Your copy of the material below should match it exactly, except that it holds no pictures.
[start Raw data]
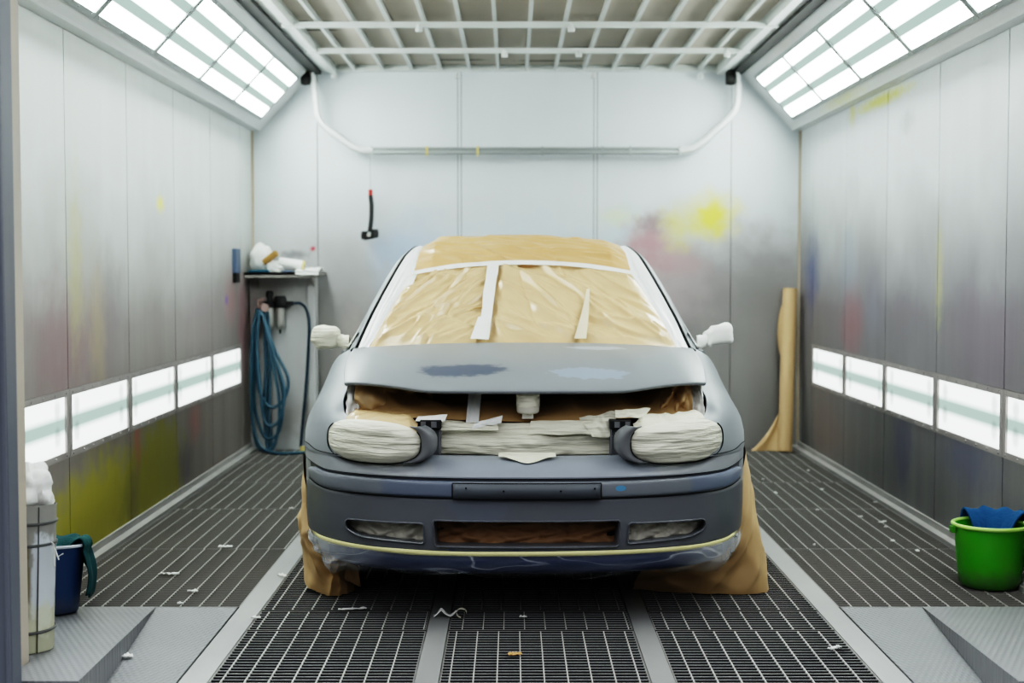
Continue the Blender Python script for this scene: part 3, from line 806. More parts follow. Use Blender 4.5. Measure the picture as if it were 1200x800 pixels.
# --- hood, popped open a little
def hood_edge(X):   # front lip: (y, z) over half width
    a = abs(X)
    return cr([(0,(.155,.868)),(.2,(.162,.868)),(.34,(.185,.8675)),(.40,(.20,.871)),(.48,(.235,.880)),(.56,(.27,.887)),(.64,(.305,.889)),(.70,(.345,.884))], a)
def hood_pt(u, v):
    s = 2*u-1; a = abs(s)
    Xf = s*.693; yf, zf = hood_edge(Xf)
    Xr = s*.765; yr = 1.115 + .20*a**2.2; zr = .998 - .036*a**2.5
    x = lerp(Xf, Xr, v); y = lerp(yf, yr, v); z = lerp(zf, zr, v)
    z += .034*math.sin(PI*min(1, v**.8)) * (1-.25*a**3)
    z -= .003*math.exp(-v/.03)                                # nose rolls down
    z += .008*math.exp(-((a-.62+.12*v)/.09)**2)*math.sin(PI*min(1, v*1.1))   # the two soft ridges
    e = sstep(.80, 1., a); z -= .012*e*e*math.sin(PI*clamp(v)); x += s*.012*e*math.sin(PI*clamp(v))
    return (x, y - .0*v, z)
b = MB(); b.grid(hood_pt, 80, 60)
hood = b.build('hood', M['hood_paint'], car, smooth=60); mod(hood, 'SOLIDIFY', thickness=.014, offset=-1); mod(hood, 'BEVEL', width=.004, segments=2, limit_method='ANGLE')
# latch tube wrapped in tape, hanging under the hood lip
b = MB(); b.lathe([(0,.862),(.040,.862),(.043,.858),(.0435,.85),(.044,.80),(.042,.782),(.036,.776),(0,.776)], 24, (.010,.235,0))
latch = b.build('hood_latch', M['tape_fog'], car)
b = MB()
def wrap(u, v): a = 2*PI*u; r = .0448+.0012*nz(math.cos(a)*3, math.sin(a)*3, v*6); return (.010+r*math.cos(a), .235+r*math.sin(a), lerp(.802, .848, v)+.004*nz(a, v))
b.grid(wrap, 36, 6, cu=True); b.build('tape_wrap', M['tape'], latch)
b = MB(); b.box(-.012,.030,.215,.24,.757,.778); b.build('latch_tab', M['tape_fog'], latch)

# --- headlights bandaged in tape
HLX, HLZ, HW_, HH_ = .562, .682, .180, .0785
def hl_out(a, k=1.):
    c, s2 = math.cos(a), math.sin(a); n = 2.75
    r = 1/((abs(c)**n + abs(s2)**n)**(1/n))
    x = r*c*HW_*k; z = r*s2*HH_*k
    return x, z
for sg in (-1, 1):
    def pil(u, v, sg=sg):
        a = 2*PI*u; k = v
        dx, dz = hl_out(a, k)
        if dz > 0: dz *= 1 + .10*(dx/HW_)                     # a little taller outwards
        x = HLX + dx; z = HLZ + dz
        y = plan_y(x)*.92 + .028 - .040*(1-k**5)
        wr = .0045*crease(z*6+.25*x*math.sin(x*9), x*2, 3.+sg, 2.6, 1.1) + .0045*crease(z*9-.3*x, x, 7.+sg, 3., 1.6) + .002*crease(z*4+.8*x, x*3, 5.+sg, 6., 3.) + .0012*nz(x*30, z*60, sg)
        y -= wr*sstep(1.02, .92, k)
        return (sg*x, y, z)
    b = MB(); b.grid(pil, 96, 26, cu=True); hl = b.build('headlight', M['tape_head'], car, smooth=80)
    ring = []
    for i in range(96):
        a = 2*PI*i/96; dx, dz = hl_out(a, 1.012)
        if dz > 0: dz *= 1 + .10*(dx/HW_)
        x = HLX+dx; ring.append((sg*x, plan_y(x)*.92+.020, HLZ+dz))
    half = [p for p in ring]
    sel = [i for i in range(96) if not (math.radians(38) < 2*PI*i/96 < math.radians(175))]
    sel = [i for i in range(47, 96)] + [i for i in range(0, 11)]
    b = MB(); b.tube([ring[i] for i in sel], .0027, 8); b.build('headlight_gasket', M['gap'], hl)
    # tape strips pulled over the lamp (wide cream strips with their own edges)
    rs = random.Random(11+sg)
    # grey moulded surround at the inner end
    def sur(u, v, sg=sg):
        a = lerp(math.radians(134), math.radians(236), u)
        dx, dz = hl_out(a, 1.03)
        e = v
        x = HLX + dx - .050*e - .012*math.sin(PI*e); z = HLZ + dz*(1-.10*e)
        return (sg*x, plan_y(x)*.92 + .022 - .018*math.sin(PI*clamp(e*1.1)) + .07*e*e, z)
    b = MB(); b.grid(sur, 30, 12); o = b.build('headlight_surround', M['grey_plastic'], car, smooth=70); mod(o, 'SOLIDIFY', thickness=.004, offset=-1)
    # dark bracket and grey upright between lamp and crossmember
    b = MB(); b.box(*sorted((sg*.392, sg*.312)), .175, .24, .722, .756); o = b.build('lamp_bracket', M['black'], car, smooth=0); mod(o, 'BEVEL', width=.004, segments=2)
    b = MB(); b.box(*sorted((sg*.365, sg*.315)), .20, .26, .60, .722)
    b.box(*sorted((sg*.322, sg*.315)), .185, .20, .60, .722); b.box(*sorted((sg*.365, sg*.358)), .185, .20, .60, .722)
    b.build('bracket_upright', M['grey_plastic'], car, smooth=0)
    for xa, xb in ((.388, .37), (.35, .33)):
        b = MB(); b.box(*sorted((sg*xa, sg*xb)), .170, .176, .728, .75); b.build('bracket_clip', M['grey_plastic'], car, smooth=0)
    # cream sheet closing the wing beside the engine bay
    def ing(u, v, sg=sg):
        x = lerp(.685, .625, u) + .006*nz(u*5, v*8, sg); z = lerp(.735, .893, v)
        return (sg*x, .30 + .07*u + .10*v + .012*crease(u, v, sg+2., 5, 3), z)
    b = MB(); b.grid(ing, 14, 24); b.build('wing_tape', M['tape_white'], car, smooth=80)
    # paper roll edge on top of the lamp
    def tops(u, v, sg=sg):
        x = lerp(.40, .70, u); y0 = plan_y(x)*.92+.024
        z = HLZ + HH_*1.0*(1+.1*(x-HLX)/HW_) + .012*math.sin(v*PI*.5) + .006*crease(u+.2*v, v, 5+sg, 5, 2.)
        z -= .03*(1-v)**3
        e = sstep(.12, 0, u)+sstep(.80, 1., u); z -= .030*e
        return (sg*x, y0 + .02 + .13*v, z)
    b = MB(); b.grid(tops, 40, 14); b.build('lamp_top_cover', M['tape'] if sg > 0 else M['kraft_pale'], car, smooth=80)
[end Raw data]
- _Written response_
Continue the Blender Python script for this scene: part 3, from line 806. More parts follow. Use Blender 4.5. Measure the picture as if it were 1200x800 pixels.
# --- hood, popped open a little
def hood_edge(X):   # front lip: (y, z) over half width
    a = abs(X)
    return cr([(0,(.155,.868)),(.2,(.162,.868)),(.34,(.185,.8675)),(.40,(.20,.871)),(.48,(.235,.880)),(.56,(.27,.887)),(.64,(.305,.889)),(.70,(.345,.884))], a)
def hood_pt(u, v):
    s = 2*u-1; a = abs(s)
    Xf = s*.693; yf, zf = hood_edge(Xf)
    Xr = s*.765; yr = 1.115 + .20*a**2.2; zr = .998 - .036*a**2.5
    x = lerp(Xf, Xr, v); y = lerp(yf, yr, v); z = lerp(zf, zr, v)
    z += .034*math.sin(PI*min(1, v**.8)) * (1-.25*a**3)
    z -= .003*math.exp(-v/.03)                                # nose rolls down
    z += .008*math.exp(-((a-.62+.12*v)/.09)**2)*math.sin(PI*min(1, v*1.1))   # the two soft ridges
    e = sstep(.80, 1., a); z -= .012*e*e*math.sin(PI*clamp(v)); x += s*.012*e*math.sin(PI*clamp(v))
    return (x, y - .0*v, z)
b = MB(); b.grid(hood_pt, 80, 60)
hood = b.build('hood', M['hood_paint'], car, smooth=60); mod(hood, 'SOLIDIFY', thickness=.014, offset=-1); mod(hood, 'BEVEL', width=.004, segments=2, limit_method='ANGLE')
# latch tube wrapped in tape, hanging under the hood lip
b = MB(); b.lathe([(0,.862),(.040,.862),(.043,.858),(.0435,.85),(.044,.80),(.042,.782),(.036,.776),(0,.776)], 24, (.010,.235,0))
latch = b.build('hood_latch', M['tape_fog'], car)
b = MB()
def wrap(u, v): a = 2*PI*u; r = .0448+.0012*nz(math.cos(a)*3, math.sin(a)*3, v*6); return (.010+r*math.cos(a), .235+r*math.sin(a), lerp(.802, .848, v)+.004*nz(a, v))
b.grid(wrap, 36, 6, cu=True); b.build('tape_wrap', M['tape'], latch)
b = MB(); b.box(-.012,.030,.215,.24,.757,.778); b.build('latch_tab', M['tape_fog'], latch)

# --- headlights bandaged in tape
HLX, HLZ, HW_, HH_ = .562, .682, .180, .0785
def hl_out(a, k=1.):
    c, s2 = math.cos(a), math.sin(a); n = 2.75
    r = 1/((abs(c)**n + abs(s2)**n)**(1/n))
    x = r*c*HW_*k; z = r*s2*HH_*k
    return x, z
for sg in (-1, 1):
    def pil(u, v, sg=sg):
        a = 2*PI*u; k = v
        dx, dz = hl_out(a, k)
        if dz > 0: dz *= 1 + .10*(dx/HW_)                     # a little taller outwards
        x = HLX + dx; z = HLZ + dz
        y = plan_y(x)*.92 + .028 - .040*(1-k**5)
        wr = .0045*crease(z*6+.25*x*math.sin(x*9), x*2, 3.+sg, 2.6, 1.1) + .0045*crease(z*9-.3*x, x, 7.+sg, 3., 1.6) + .002*crease(z*4+.8*x, x*3, 5.+sg, 6., 3.) + .0012*nz(x*30, z*60, sg)
        y -= wr*sstep(1.02, .92, k)
        return (sg*x, y, z)
    b = MB(); b.grid(pil, 96, 26, cu=True); hl = b.build('headlight', M['tape_head'], car, smooth=80)
    ring = []
    for i in range(96):
        a = 2*PI*i/96; dx, dz = hl_out(a, 1.012)
        if dz > 0: dz *= 1 + .10*(dx/HW_)
        x = HLX+dx; ring.append((sg*x, plan_y(x)*.92+.020, HLZ+dz))
    half = [p for p in ring]
    sel = [i for i in range(96) if not (math.radians(38) < 2*PI*i/96 < math.radians(175))]
    sel = [i for i in range(47, 96)] + [i for i in range(0, 11)]
    b = MB(); b.tube([ring[i] for i in sel], .0027, 8); b.build('headlight_gasket', M['gap'], hl)
    # tape strips pulled over the lamp (wide cream strips with their own edges)
    rs = random.Random(11+sg)
    # grey moulded surround at the inner end
    def sur(u, v, sg=sg):
        a = lerp(math.radians(134), math.radians(236), u)
        dx, dz = hl_out(a, 1.03)
        e = v
        x = HLX + dx - .050*e - .012*math.sin(PI*e); z = HLZ + dz*(1-.10*e)
        return (sg*x, plan_y(x)*.92 + .022 - .018*math.sin(PI*clamp(e*1.1)) + .07*e*e, z)
    b = MB(); b.grid(sur, 30, 12); o = b.build('headlight_surround', M['grey_plastic'], car, smooth=70); mod(o, 'SOLIDIFY', thickness=.004, offset=-1)
    # dark bracket and grey upright between lamp and crossmember
    b = MB(); b.box(*sorted((sg*.392, sg*.312)), .175, .24, .722, .756); o = b.build('lamp_bracket', M['black'], car, smooth=0); mod(o, 'BEVEL', width=.004, segments=2)
    b = MB(); b.box(*sorted((sg*.365, sg*.315)), .20, .26, .60, .722)
    b.box(*sorted((sg*.322, sg*.315)), .185, .20, .60, .722); b.box(*sorted((sg*.365, sg*.358)), .185, .20, .60, .722)
    b.build('bracket_upright', M['grey_plastic'], car, smooth=0)
    for xa, xb in ((.388, .37), (.35, .33)):
        b = MB(); b.box(*sorted((sg*xa, sg*xb)), .170, .176, .728, .75); b.build('bracket_clip', M['grey_plastic'], car, smooth=0)
    # cream sheet closing the wing beside the engine bay
    def ing(u, v, sg=sg):
        x = lerp(.685, .625, u) + .006*nz(u*5, v*8, sg); z = lerp(.735, .893, v)
        return (sg*x, .30 + .07*u + .10*v + .012*crease(u, v, sg+2., 5, 3), z)
    b = MB(); b.grid(ing, 14, 24); b.build('wing_tape', M['tape_white'], car, smooth=80)
    # paper roll edge on top of the lamp
    def tops(u, v, sg=sg):
        x = lerp(.40, .70, u); y0 = plan_y(x)*.92+.024
        z = HLZ + HH_*1.0*(1+.1*(x-HLX)/HW_) + .012*math.sin(v*PI*.5) + .006*crease(u+.2*v, v, 5+sg, 5, 2.)
        z -= .03*(1-v)**3
        e = sstep(.12, 0, u)+sstep(.80, 1., u); z -= .030*e
        return (sg*x, y0 + .02 + .13*v, z)
    b = MB(); b.grid(tops, 40, 14); b.build('lamp_top_cover', M['tape'] if sg > 0 else M['kraft_pale'], car, smooth=80)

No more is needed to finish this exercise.